▶ _YOUR OBJECTIVE_
The entries below contain a line with "wob = t.math('MULTIPLY', t.math('SUBTRACT', mid, .5), .09)" and a line with "lt = t.math('MULTIPLY', lt, t.ramp(fine, .35, .6));". Retype exactly everything from the first down to the second, both included, and nothing else.

3D scene scripts
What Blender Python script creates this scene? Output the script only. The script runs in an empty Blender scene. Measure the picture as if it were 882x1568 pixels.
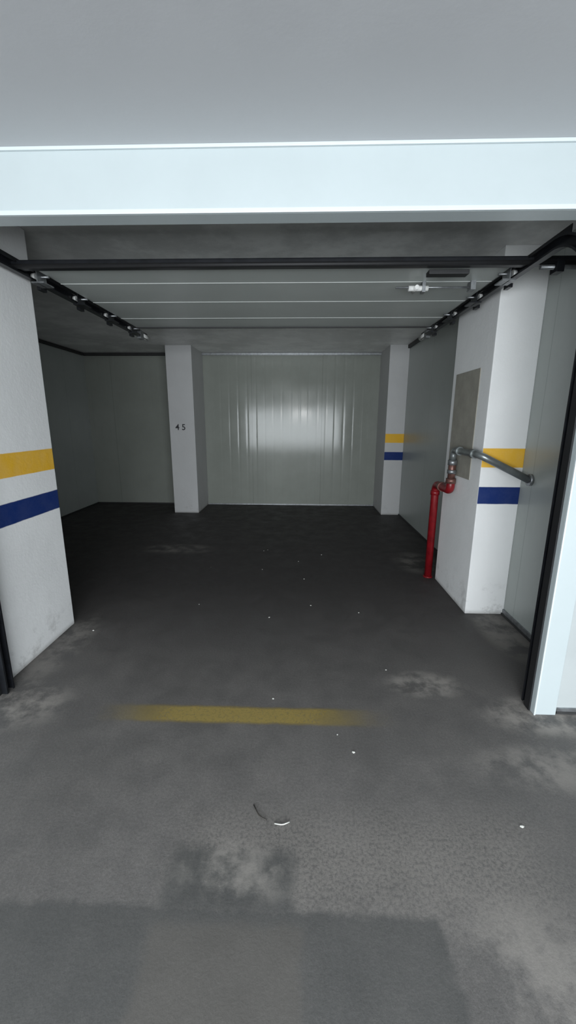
import bpy, bmesh, math, random
from mathutils import Vector, Matrix
random.seed(4)
scene = bpy.context.scene
scene.view_settings.view_transform = 'Standard'
scene.view_settings.look = 'None'

# ---------------------------------------------------------------- node helpers
class NT:
    def __init__(s, name):
        s.m = bpy.data.materials.new(name); s.m.use_nodes = True
        s.t = s.m.node_tree; s.n = s.t.nodes; s.l = s.t.links
        s.b = s.n['Principled BSDF']
        tc = s.n.new('ShaderNodeTexCoord'); s.co = tc.outputs['Object']
        sp = s.n.new('ShaderNodeSeparateXYZ'); s.l.new(s.co, sp.inputs[0])
        s.x, s.y, s.z = sp.outputs
    def put(s, sock, v):
        if hasattr(v, 'is_linked') or isinstance(v, bpy.types.NodeSocket): s.l.new(v, sock)
        else: sock.default_value = v
    def math(s, op, a, b=0.0, c=None, clamp=False):
        n = s.n.new('ShaderNodeMath'); n.operation = op; n.use_clamp = clamp
        s.put(n.inputs[0], a); s.put(n.inputs[1], b)
        if c is not None: s.put(n.inputs[2], c)
        return n.outputs[0]
    def ramp(s, v, a, b, to0=0.0, to1=1.0):
        n = s.n.new('ShaderNodeMapRange'); n.interpolation_type = 'SMOOTHSTEP'
        s.put(n.inputs[0], v); n.inputs[1].default_value = a; n.inputs[2].default_value = b
        n.inputs[3].default_value = to0; n.inputs[4].default_value = to1
        return n.outputs[0]
    def noise(s, scale, detail=6, rough=0.6, stretch=(1, 1, 1)):
        mp = s.n.new('ShaderNodeMapping'); mp.inputs['Scale'].default_value = stretch
        s.l.new(s.co, mp.inputs[0])
        n = s.n.new('ShaderNodeTexNoise'); n.inputs['Scale'].default_value = scale
        n.inputs['Detail'].default_value = detail; n.inputs['Roughness'].default_value = rough
        s.l.new(mp.outputs[0], n.inputs['Vector'])
        return n.outputs[0]
    def mix(s, f, a, b):
        n = s.n.new('ShaderNodeMix'); n.data_type = 'RGBA'
        s.put(n.inputs[0], f)
        for k, v in ((6, a), (7, b)):
            if isinstance(v, tuple): v = (*v, 1.0) if len(v) == 3 else v
            s.put(n.inputs[k], v)
        return n.outputs[2]
    def scale(s, col, f):
        n = s.n.new('ShaderNodeVectorMath'); n.operation = 'SCALE'
        s.l.new(col, n.inputs[0]); s.put(n.inputs[3], f); return n.outputs[0]
    def bump(s, h, dist=0.01, strength=1.0):
        n = s.n.new('ShaderNodeBump'); n.inputs['Distance'].default_value = dist
        n.inputs['Strength'].default_value = strength
        s.l.new(h, n.inputs['Height']); s.l.new(n.outputs[0], s.b.inputs['Normal'])
    def base(s, c):
        if isinstance(c, tuple): s.b.inputs['Base Color'].default_value = (*c, 1)
        else: s.l.new(c, s.b.inputs['Base Color'])
    def rough(s, r): s.put(s.b.inputs['Roughness'], r)
    def box(s, x0, x1, y0, y1, e=0.02, wob=None):
        x, y = s.x, s.y
        if wob is not None:
            x = s.math('ADD', x, wob); y = s.math('ADD', y, wob)
        a = s.math('MULTIPLY', s.ramp(x, x0-e, x0+e), s.ramp(x, x1-e, x1+e, 1, 0))
        b = s.math('MULTIPLY', s.ramp(y, y0-e, y0+e), s.ramp(y, y1-e, y1+e, 1, 0))
        return s.math('MULTIPLY', a, b)

def simple(name, col, rough=0.5, metal=0.0, var=0.12, nscale=20, bump=0.0):
    t = NT(name); n = t.noise(nscale)
    t.base(t.mix(t.ramp(n, .3, .7), tuple(c*(1-var) for c in col), tuple(min(1, c*(1+var)) for c in col)))
    t.rough(rough); t.b.inputs['Metallic'].default_value = metal
    if bump: t.bump(n, bump, .5)
    return t.m

def paint_mat(name, col, stripes=False):
    t = NT(name)
    big = t.noise(1.7, 4); fine = t.noise(60, 4); mid = t.noise(9, 6, .7)
    c = t.mix(t.ramp(big, .35, .7), tuple(v*.94 for v in col), col)
    if stripes:
        def band(z0, z1):
            zz = t.math('ADD', t.z, t.math('MULTIPLY', t.math('SUBTRACT', mid, .5), .006))
            return t.math('MULTIPLY', t.ramp(zz, z0-.003, z0+.003), t.ramp(zz, z1-.003, z1+.003, 1, 0))
        fade = t.ramp(mid, .2, .8, .9, 1.0)
        c = t.mix(t.math('MULTIPLY', band(1.135, 1.27), fade), c, (.86, .48, .02))
        c = t.mix(t.math('MULTIPLY', band(.87, .995), t.ramp(mid, .2, .8, .975, 1.0)), c, (.002, .024, .15))
    dirt = t.math('MULTIPLY', t.ramp(t.z, 0, .35, 1, 0), t.ramp(mid, .5, .68))
    dirt = t.math('MULTIPLY', dirt, .4)
    c = t.mix(dirt, c, (.30, .29, .27))
    foot = t.math('MULTIPLY', t.ramp(t.z, 0, .04, 1, 0), .5)
    c = t.mix(foot, c, (.25, .24, .22))
    t.base(c); t.rough(.65); t.b.inputs['Specular IOR Level'].default_value = .25
    t.bump(t.math('ADD', t.math('MULTIPLY', fine, .3), mid), .006, .4)
    return t.m

def panel_mat(name, axis, col, amp=.0016, rough=.24, period=.148, spec=.5):
    """painted sandwich-panel steel sheet with shallow vertical grooves"""
    t = NT(name)
    a = t.x if axis == 'x' else t.y
    st = (1, 1, .12)
    n = t.noise(3.5, 2, .5, st)
    fr = t.math('FRACT', t.math('DIVIDE', t.math('ADD', a, 10.3), period))
    g = t.math('ABSOLUTE', t.math('SUBTRACT', fr, .5))
    g = t.ramp(g, .0, .20, 0, 1)
    h = t.math('ADD', g, t.math('MULTIPLY', n, 3.0))
    f2 = t.math('FRACT', t.math('DIVIDE', t.math('ADD', a, 10.3), period*8))
    seam = t.math('LESS_THAN', f2, .007)
    h = t.math('SUBTRACT', h, t.math('MULTIPLY', seam, 1.5))
    mott = t.noise(3, 6, .65)
    c = t.mix(t.ramp(mott, .3, .7), tuple(v*.93 for v in col), col)
    c = t.mix(t.math('MULTIPLY', seam, .3), c, tuple(v*.4 for v in col))
    t.base(c); t.rough(t.ramp(mott, .3, .7, rough, rough+.04))
    t.b.inputs['Specular IOR Level'].default_value = spec
    t.bump(h, amp, 1.0)
    return t.m

def floor_mat():
    t = NT('concrete_floor')
    big = t.noise(1.1, 5, .6); mid = t.noise(5, 8, .68); fine = t.noise(90, 5, .7); grit = t.noise(260, 2, .5)
    c = t.mix(t.ramp(mid, .3, .72), (.108, .103, .099), (.140, .132, .125))
    c = t.scale(c, t.ramp(big, .3, .7, .9, 1.08))
    c = t.scale(c, t.ramp(fine, .3, .72, .86, 1.12))
    c = t.scale(c, t.ramp(grit, .3, .7, .88, 1.10))
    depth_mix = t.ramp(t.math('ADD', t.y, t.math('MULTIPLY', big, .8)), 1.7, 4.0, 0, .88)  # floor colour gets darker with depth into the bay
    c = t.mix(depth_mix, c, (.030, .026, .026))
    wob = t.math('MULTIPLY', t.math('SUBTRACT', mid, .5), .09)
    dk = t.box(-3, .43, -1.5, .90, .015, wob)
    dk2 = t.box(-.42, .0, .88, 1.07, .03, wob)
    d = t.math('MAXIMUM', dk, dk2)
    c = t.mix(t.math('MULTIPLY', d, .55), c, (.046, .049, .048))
    brn = t.box(-.42, .02, -1.5, .86, .02, wob)
    c = t.mix(t.math('MULTIPLY', brn, .35), c, (.125, .112, .098))
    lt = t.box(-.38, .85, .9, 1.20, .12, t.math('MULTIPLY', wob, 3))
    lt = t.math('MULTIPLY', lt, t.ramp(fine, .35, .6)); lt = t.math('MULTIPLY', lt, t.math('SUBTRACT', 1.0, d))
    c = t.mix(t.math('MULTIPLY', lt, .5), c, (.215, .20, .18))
    def blob(cx, cy, rx, ry, amt):
        dx = t.math('DIVIDE', t.math('SUBTRACT', t.x, cx), rx); dy = t.math('DIVIDE', t.math('SUBTRACT', t.y, cy), ry)
        r = t.math('ADD', t.math('MULTIPLY', dx, dx), t.math('MULTIPLY', dy, dy))
        m = t.math('MULTIPLY', t.ramp(r, 0, 1, 1, 0), t.ramp(mid, .40, .60))
        return t.math('MULTIPLY', m, amt)
    for bl in ((.72, 1.99, .26, .14, .9), (1.25, 1.76, .38, .17, 1.0), (-1.5, 1.75, .38, .22, .9), (-1.4, 4.35, .5, .22, .5),
               (1.25, 4.0, .3, .4, .5), (1.1, 1.45, .4, .15, .6), (-.2, 1.0, .25, .12, .6), (1.45, 2.6, .2, .5, .6), (-1.55, 2.3, .18, .5, .5),
               (.75, .8, .35, .2, .5)):
        c = t.mix(blob(*bl), c, (.28, .262, .238))
    for bl in ((.3, 1.55, .5, .12, .2), (-.6, 2.6, .9, .5, .25), (.9, .95, .3, .2, .2)):
        c = t.mix(blob(*bl), c, (.05, .05, .05))
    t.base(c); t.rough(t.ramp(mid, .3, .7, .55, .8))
    h = t.math('ADD', t.math('MULTIPLY', mid, .6), t.math('MULTIPLY', fine, .35))
    t.bump(h, .006, .45)
    return t.m

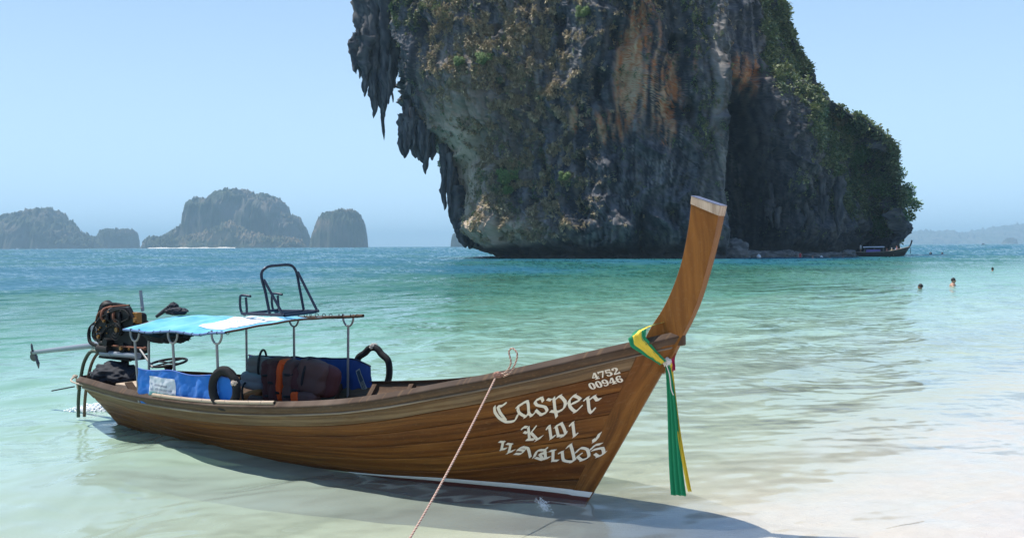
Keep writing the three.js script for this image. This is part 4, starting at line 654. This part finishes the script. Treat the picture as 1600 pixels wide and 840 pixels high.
// fenders: two old tyres
{
  const g = aboard(-3.49, 0.745, 0.845), shape = (c, r, w, turn) => { const t = new THREE.TorusGeometry(r, w, 16, 48), p = t.attributes.position; for (let i = 0; i < p.count; i++) { const x = p.getX(i), y = p.getY(i), k = 1 + 0.03 * N2(x * 9, y * 9); p.setXYZ(i, x * k * 0.92, y * k * 1.05, p.getZ(i) * 1.15); } t.computeVertexNormals(); return t.rotateY(turn).translate(...c); };
  part(g, 'tyre', shape([-3.49, 0.765, 0.825], 0.165, 0.038, 0.12), dull([0.022, 0.021, 0.021], 0.85, 0.4));
  part(g, 'tread', merge([...Array(5)].map((_, k) => new THREE.TorusGeometry(0.2025 - Math.abs(k - 2) * 0.005, 0.004, 5, 60).scale(0.92, 1.05, 1).rotateY(0.12).translate(-3.49, 0.765, 0.825 + (k - 2) * 0.012))), rubber).userData.kind = 'stuff';
  part(g, 'tie', lump(9, [-3.34, 0.83, 0.83], [0.03, 0.028, 0.035]), ropeMat);
  thing(g, 'tyre_fender', 'worn grey-black tyre hung in front of the blue tarpaulin on the near rail', 'tyre');
  const h = aboard(-3.2, 0.75, -0.93), pts = []; for (let i = 0; i < 18; i++) { const a = i / 18 * 2 * Math.PI, y = Math.cos(a), pinch = y > 0.5 ? 1 - 0.75 * sm((y - 0.5) / 0.5) * Math.abs(Math.sin(a)) : 1; pts.push([-3.235 + 0.245 * Math.sin(a) * pinch + 0.02 * y, 0.765 + 0.265 * y + (y > 0.7 ? -0.01 : 0), -0.93]); }
  part(h, 'tube', tube(pts, 0.036, 80, 12, true), rubber); part(h, 'tie', lump(12, [-3.215, 1.03, -0.93], [0.03, 0.035, 0.055]), mat([0.45, 0.4, 0.33], 0.9));
  thing(h, 'tube_fender', 'black inner tube pinched at its top, hung on the far rail beside the dark tarpaulin', 'tyre');
}
// life jackets heaped on the bench
{
  const slab = (s0, c, s, ry, rz, pleat = 0) => {
    const m = mergeVertices(new THREE.BoxGeometry(2, 2, 2, 14, 16, 8).deleteAttribute('uv').deleteAttribute('normal')), p = m.attributes.position;
    const M = new THREE.Matrix4().makeRotationFromEuler(new THREE.Euler(0, ry, rz)).setPosition(...c), v = new THREE.Vector3();
    for (let i = 0; i < p.count; i++) {
      v.fromBufferAttribute(p, i); const L = Math.max(Math.abs(v.x), Math.abs(v.y), Math.abs(v.z)), n = Math.pow(v.x ** 4 + v.y ** 4 + v.z ** 4, 0.25); v.multiplyScalar(L / n);
      const k = 1 + 0.12 * fbm3(v.x * 1.1 + s0, v.y * 1.1, v.z * 1.1, 3) - (pleat ? 0.10 * Math.exp(-((((v.y * pleat * 0.5 + 9.5) % 1) - 0.5) ** 2) * 90) : 0);
      v.set(v.x * k * s[0] / 2, v.y * (1 + 0.05 * N3(v.x, v.y, s0)) * s[1] / 2, v.z * k * s[2] / 2).applyMatrix4(M); p.setXYZ(i, v.x, v.y, v.z);
    }
    m.computeVertexNormals(); return m;
  };
  const belt = (c, s, ry, rz, y, w = 0.03) => new THREE.TorusGeometry(0.5, 0.035, 6, 28).rotateX(Math.PI / 2).scale(s[0] * 1.06, w / 0.07, s[2] * 1.08).translate(0, y, 0).applyMatrix4(new THREE.Matrix4().makeRotationFromEuler(new THREE.Euler(0, ry, rz)).setPosition(...c));
  const C = { beige: cloth([0.21, 0.185, 0.165]), grey: cloth([0.23, 0.23, 0.245]), maroon: cloth([0.10, 0.028, 0.026]), brown: cloth([0.115, 0.058, 0.048]), orange: cloth([0.80, 0.10, 0.012]), rusty: cloth([0.34, 0.12, 0.035]), strap: cloth([0.015, 0.014, 0.016]) };
  const jacket = (label, panels, straps) => { const g = aboard(...panels[0][1]); for (const [name, c, s, ry, rz, m, pleat, note] of panels) part(g, name, slab(c[0] * 7 + c[1], c, s, ry, rz, pleat), m, note); for (const [c, s, ry, rz, y] of straps) part(g, 'strap', belt(c, s, ry, rz, y), C.strap); thing(g, 'life_jacket', label, 'life jacket'); };
  jacket('faded grey and beige life jacket leaning at the stern end of the heap', [['foam_panel', [-4.42, 0.80, -0.42], [0.33, 0.20, 0.14], 0.2, -0.06, C.beige, 2], ['foam_panel', [-4.48, 0.63, -0.38], [0.34, 0.19, 0.15], 0.2, -0.10, C.grey, 2]], [[[-4.42, 0.80, -0.42], [0.33, 0.2, 0.14], 0.2, 1.5, -0.02]]);
  jacket('small rusty orange life jacket crumpled under the grey one', [['foam_panel', [-4.46, 0.44, -0.32], [0.36, 0.17, 0.2], 0.1, 0.35, C.rusty, 2], ['collar', [-4.30, 0.42, -0.26], [0.2, 0.15, 0.15], 0.4, -0.3, C.brown, 0]], [[[-4.46, 0.44, -0.32], [0.36, 0.17, 0.2], 0.1, 1.9, 0.02]]);
  jacket('maroon life jacket with two black straps in the middle of the heap', [['foam_panel', [-4.15, 0.63, -0.36], [0.22, 0.54, 0.2], 0.3, 0.1, C.maroon, 3], ['foam_panel', [-4.03, 0.64, -0.33], [0.17, 0.5, 0.22], -0.2, 0.03, C.maroon, 3], ['collar', [-4.08, 0.86, -0.38], [0.26, 0.12, 0.18], 0.2, 0.15, C.brown, 0]], [[[-4.15, 0.63, -0.36], [0.22, 0.54, 0.2], 0.3, 0.1, 0.10], [[-4.15, 0.63, -0.36], [0.22, 0.54, 0.2], 0.3, 0.1, -0.12], [[-4.03, 0.64, -0.33], [0.17, 0.5, 0.22], -0.2, 0.03, 0.02]]);
  jacket('bright orange life jacket squeezed upright between the maroon ones', [['foam_panel', [-3.935, 0.68, -0.33], [0.10, 0.46, 0.2], -0.1, -0.1, C.orange, 0], ['collar', [-3.90, 0.86, -0.33], [0.12, 0.10, 0.16], 0.1, -0.2, C.orange, 0]], [[[-3.935, 0.68, -0.33], [0.10, 0.46, 0.2], -0.1, -0.1, -0.12]]);
  jacket('dark brown life jacket with buckled black straps, right of the orange one', [['foam_panel', [-3.83, 0.63, -0.34], [0.15, 0.56, 0.22], 0.2, -0.04, C.brown, 3], ['foam_panel', [-3.74, 0.60, -0.36], [0.14, 0.48, 0.2], 0.1, -0.02, C.maroon, 3]], [[[-3.83, 0.63, -0.34], [0.15, 0.56, 0.22], 0.2, -0.04, 0.13], [[-3.83, 0.63, -0.34], [0.15, 0.56, 0.22], 0.2, -0.04, -0.1], [[-3.74, 0.60, -0.36], [0.14, 0.48, 0.2], 0.1, -0.02, 0.0]]);
  jacket('large folded brown life jacket at the bow end of the heap', [['foam_panel', [-3.57, 0.74, -0.38], [0.36, 0.36, 0.18], 0.25, -0.22, C.brown, 1], ['foam_panel', [-3.48, 0.70, -0.47], [0.32, 0.34, 0.16], 0.3, -0.22, C.maroon, 0], ['foam_panel', [-3.62, 0.48, -0.34], [0.3, 0.22, 0.2], 0.2, 0.1, C.brown, 2], ['patch', [-3.69, 0.53, -0.24], [0.09, 0.12, 0.05], 0.2, 0.1, C.orange, 0, 'orange patch']], [[[-3.57, 0.74, -0.38], [0.36, 0.36, 0.18], 0.25, 1.35, 0.06]]);
  const bag = aboard(-4.9, 1.18, 0.4); part(bag, 'bag_body', lump(21, [-4.93, 1.165, 0.4], [0.27, 0.075, 0.2], 0.35, 3), cloth([0.014, 0.015, 0.018])); part(bag, 'sling', rod([-5.1, 1.17, 0.4], [-5.12, 1.25, 0.42], 0.006), rubber); thing(bag, 'black_bag', 'black cloth bag slung under the stern end of the blue canopy', 'bag');
  const top = aboard(-5.2, 1.37, 0.05); part(top, 'cloth', merge([lump(31, [-5.26, 1.395, 0.05], [0.14, 0.045, 0.1], 0.3, 2.6), lump(33, [-5.31, 1.44, 0.05], [0.055, 0.05, 0.06], 0.3, 2.6)]), cloth([0.02, 0.022, 0.03])); part(top, 'sleeve', rod([-5.52, 1.33, 0.12], [-5.32, 1.46, 0.06], 0.018, 0.028), cloth([0.03, 0.032, 0.04])); thing(top, 'dark_jacket', 'dark crumpled jacket lying on the stern edge of the blue canopy', 'jacket');
  const bam = aboard(-3.7, 0.65, 0.87), bp = [...Array(12)].map((_, i) => { const u = lerp(-4.62, -2.76, i / 11); return [u, hullY(u) + 0.034, hullB(u) - 0.012]; }); part(bam, 'cane', tube(bp, 0.0185, 60, 10), paleWood); part(bam, 'node', merge([1, 3, 5, 7, 9, 10].map((i) => new THREE.TorusGeometry(0.0185, 0.003, 5, 14).rotateY(Math.PI / 2).translate(...bp[i]))), paleWood).userData.kind = 'stuff'; thing(bam, 'bamboo_pole', 'long pale bamboo pole lying on the near gunwale', 'pole');
  const wb = aboard(-5.25, 0.57, 0.6); part(wb, 'board', new RoundedBoxGeometry(0.26, 0.02, 0.09, 2, 0.006).rotateZ(-0.72).translate(-5.25, 0.575, 0.6), darkWood); thing(wb, 'wooden_board', 'short dark board leaning inside the stern beside the blue tarpaulin', 'board');
}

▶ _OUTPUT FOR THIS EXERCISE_
    wob = t.math('MULTIPLY', t.math('SUBTRACT', mid, .5), .09)
    dk = t.box(-3, .43, -1.5, .90, .015, wob)
    dk2 = t.box(-.42, .0, .88, 1.07, .03, wob)
    d = t.math('MAXIMUM', dk, dk2)
    c = t.mix(t.math('MULTIPLY', d, .55), c, (.046, .049, .048))
    brn = t.box(-.42, .02, -1.5, .86, .02, wob)
    c = t.mix(t.math('MULTIPLY', brn, .35), c, (.125, .112, .098))
    lt = t.box(-.38, .85, .9, 1.20, .12, t.math('MULTIPLY', wob, 3))
    lt = t.math('MULTIPLY', lt, t.ramp(fine, .35, .6)); lt = t.math('MULTIPLY', lt, t.math('SUBTRACT', 1.0, d))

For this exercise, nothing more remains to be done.